Em menino eu tinha até medo de certos banheiros desses botequins da vida. Ali na Praça do Capeta, por exemplo, num bar de grande frequência de bebuns e boêmios, o banheiro sujo ficava no quintal, um pouco abaixo do nível do prédio, e nele se chegava por uma pequena escada de madeira, extremamente vulnerável, do tipo balança-mas-não-cai. Volta e meia um freguês meio chapado errava um dos degraus e se esborrachava no chão às escuras e igualmente sujo. Mas era tudo uma farra, já que a maioria dos fregueses do lugar não dava a mínima para essas dificuldades. Levantava, sacudia a poeira e seguia rumo à casinha para descarregar o excesso de água do joelho. Às vezes em gargalhadas com a própria situação.

Na Praça da Matriz, num dos mais tradicionais estabelecimentos comerciais preferidos pela boemia, o banheiro era o último dos lugares que muitos gostariam de ir, não fosse a necessidade premente, que ocorria com muita frequência. Não havia vaso sanitário como os de hoje, mas uma latrina no chão e para se cagar, o freguês tinha que ficar de cócoras, quase que dentro do trem. Conta-se que certa vez um sujeito pequetito não fora visto agachado naquele sanitário sem iluminação e ganhara involuntariamente um jato de urina na cabeça de um colega já bastante alterado pelo álcool. Também naquela praça, num banheiro de uma certa lanchonete, alguns “artistas de merda” escreviam bobagens ou riscavam com os dedos sujos de cocô uma arte abstrata e degradante nas paredes encardidas. E houve por ali noutros tempos o boteco do Onofre Bacaiau, onde o banheiro não era tão acessível ao grande número de habitués. Quem entrava no sanitário do boteco do Onofre podia ler uma placa curiosa e que hoje pode soar como ecologicamente correta: “somente urina não precisa dar descarga”.
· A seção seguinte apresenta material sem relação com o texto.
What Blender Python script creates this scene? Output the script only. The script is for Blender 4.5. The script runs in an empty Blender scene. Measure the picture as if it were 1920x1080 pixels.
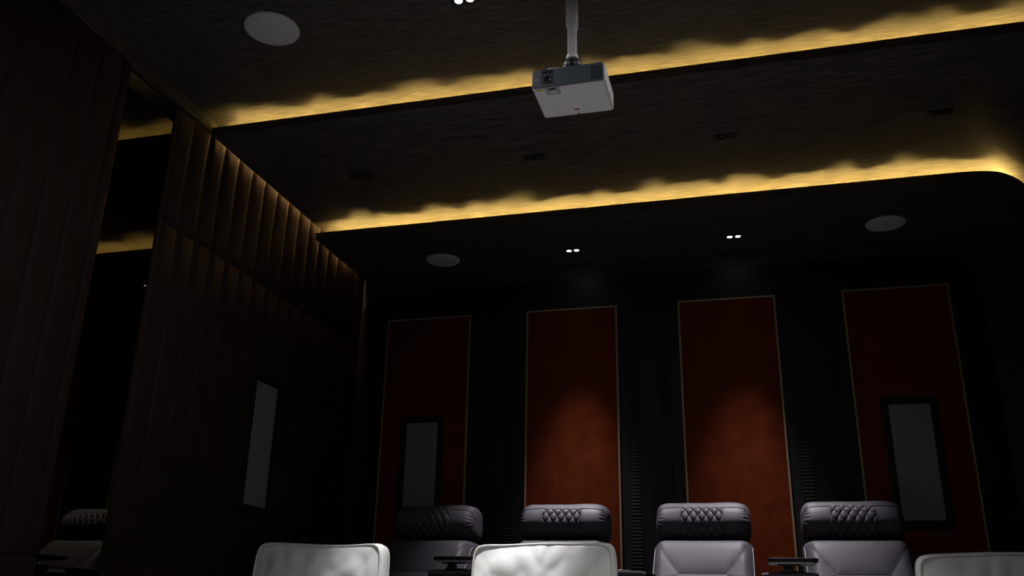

Pelos botequins da vida havia sempre um banheiro sujo e fedido, mas, justiça seja feita, eram poucos os que se queixavam dessa ambientação desagradável. E tem mais, ninguém vai a um bar para visitar o sanitário. Ou vai? E como cantou a  Rita Lee: “o vinho branco, a cachaça, o chope escuro, a gente importante ou a gente simples, tudo vira bosta”.